Saturday, March 08, 2008

Courageous... or masochistic

It's easy to just get up to your neck in the muck of the normal. People can easily spend some forty years at a job, being perfectly content with their place in the organization. Or people could find themselves living in one place for their entire lives, and not bat an eyelid about it. Or live their lives exactly the same way from year to year, go to the same places every weekend, take the same routes and bus lines, meet the same group of people everytime.

It is quite human to do things like this. It's easy, it's the way of least resistance, and best of all, most people do it, so nobody feels bad.

If however you're a bit more restless, you'd need a fairly constant influx of new influences at regular intervals. And if those are not forthcoming, you would have to get them yourself. That requires you to start something new, be it learning a new skill, read a new kind of book, go to a place you've never been before.

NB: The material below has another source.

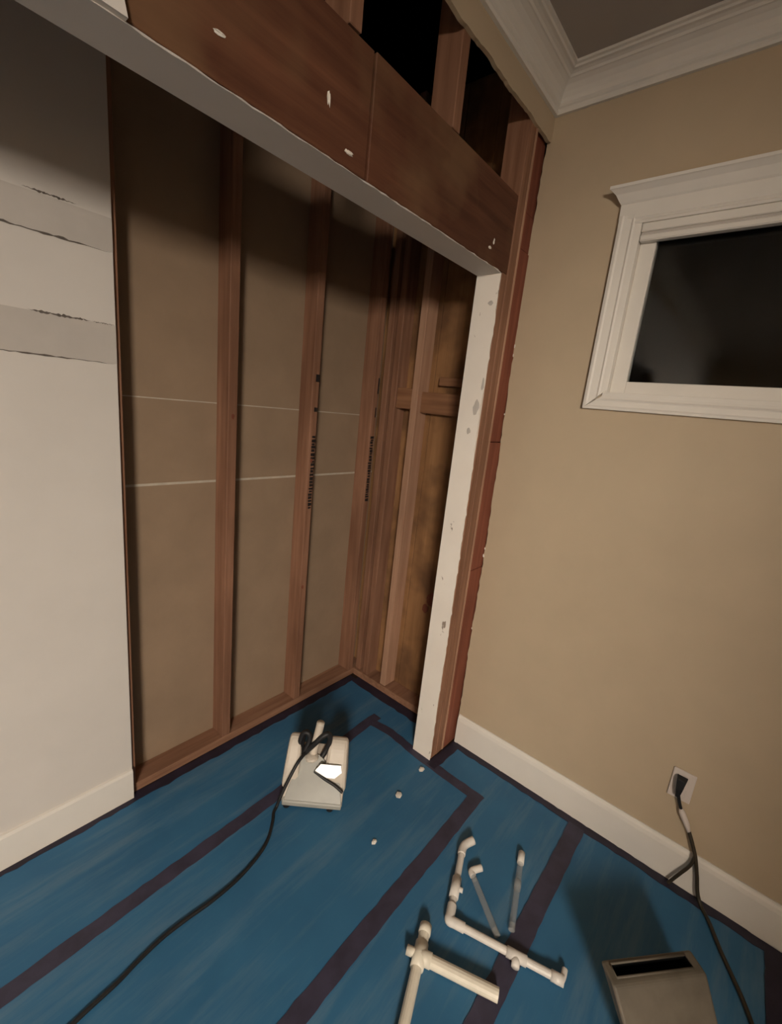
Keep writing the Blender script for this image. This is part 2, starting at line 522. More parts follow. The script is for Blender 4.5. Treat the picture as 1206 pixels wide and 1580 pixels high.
# white drywall
wd = box('white_drywall', (CL_X, -1.234), (D - 0.013, D - 0.0005), (0.012, 2.98), M['white_drywall'], wall_back, 0.001)
wd['label'] = 'off-white drywall still hung on the closet back wall'
for (z0, z1, lab) in ((1.955, 2.045, 'upper grey band where a shelf cleat was taken off'), (1.640, 1.752, 'lower grey band where a shelf cleat was taken off')):
    o = box('cleat_mark', (CL_X + 0.02, -1.2345), (D - 0.0136, D - 0.0120), (z0, z1), M['bare_drywall'], wd, 0)
    o['label'] = lab
def torn_line(z, x0, x1, h):
    n = 40; vs = []; fs = []
    for i in range(n + 1):
        x = x0 + (x1 - x0) * i / n
        k = h * (0.25 + 0.75 * abs(math.sin(i * 0.9) * math.sin(i * 0.23 + z * 7))) * min(1, 4 * i / n, 4 * (n - i) / n)
        zz = z + random.uniform(-0.0012, 0.0012)
        vs.append((x, D - 0.0142, zz - k / 2)); vs.append((x, D - 0.0142, zz + k / 2))
    for i in range(n): fs.append((2 * i, 2 * i + 2, 2 * i + 3, 2 * i + 1))
    make('torn_paper_line', vs, fs, M['crack'], wd)
torn_line(2.050, -1.44, -1.32, 0.007)
torn_line(1.953, -1.70, -1.24, 0.008)
torn_line(1.753, -1.45, -1.30, 0.010)
torn_line(1.753, -1.30, -1.236, 0.003)
torn_line(1.639, -1.75, -1.236, 0.006)

# closet left end
box('closet_end', (CL_X - 0.05, CL_X), (0.089, YB), (0, 3.0), M['white_drywall'], wall_back, 0)

# ---- closet side wall (continuation of the right wall, bare framing and sheathing)
wall_side = empty('wall_side', (0.05, 0.4, 0))
struct(wall_side, 'bare side wall of the closet with brown sheathing, studs and blocking', 'wall')
y = 0.09
for k, wd_ in enumerate((0.20, 0.165, 0.165, 0.16, 0.16)):
    y1 = min(y + wd_, YB)
    if y1 > y + 0.01:
        box('sheathing_board', (0.098 + 0.002 * (k % 2), 0.115), (y, y1 - 0.002), (0, 3.0), M['sheath'], wall_side, 0.001)
    y += wd_
box('side_stud', (0.010, 0.097), (0.480, 0.519), (0.04, 2.98), M['stud_pale'], wall_side, 0.002)
box('side_stud', (0.014, 0.097), (0.625, 0.662), (0.04, 2.98), M['stud'], wall_side, 0.002)
box('side_stud', (0.020, 0.097), (0.690, 0.728), (0.04, 2.98), M['stud'], wall_side, 0.002)
box('side_stud', (0.0135, 0.097), (0.092, 0.130), (0.04, 2.98), M['stud'], wall_side, 0.002)
box('fire_block', (0.022, 0.096), (0.520, 0.624), (1.600, 1.702), M['stud_y'], wall_side, 0.003)
box('fire_block', (0.040, 0.096), (0.131, 0.479), (1.588, 1.690), M['stud_y'], wall_side, 0.003)
box('fire_block', (0.060, 0.096), (0.131, 0.40), (1.725, 1.765), M['stud_y'], wall_side, 0.003)
box('side_plate', (0.004, 0.097), (0.092, 0.729), (0.0, 0.039), M['plate'], wall_side, 0.002)
blob('knot', (0.0972, 0.30, 0.62), (0.002, 0.035, 0.040), M['stud_red'], wall_side, 2)
blob('knot', (0.0972, 0.33, 0.56), (0.002, 0.020, 0.025), M['stud_red'], wall_side, 2)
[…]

You in some way or fashion move away from your comfort zone, maybe into a place where you indeed shouldn't be. It takes some courage to take the first step, and some more courage to persist in what you want to achieve, no matter how big or small. You would have to show a little more bravery if you start new things alone, without the support and guidance of friends, people in the know.

You'd need even more courage if the new thing is something most other people already know. You'd find yourself not just out of your comfort zone, but also at a disadvantage. It's like a sports team agreeing to never play home games. You could find yourself at a party, where everybody knows each other already, has history together... and then there's you with no knowledge of what is going on, and feeling and probably looking out-of-place.

In fact, courage may not even figure in here. It's more a matter of masochism. Are you willing to undergo solitude, frustration, just to experience something new?

I can't think of anything that's more human, and of a measure that's more defining of human character that that.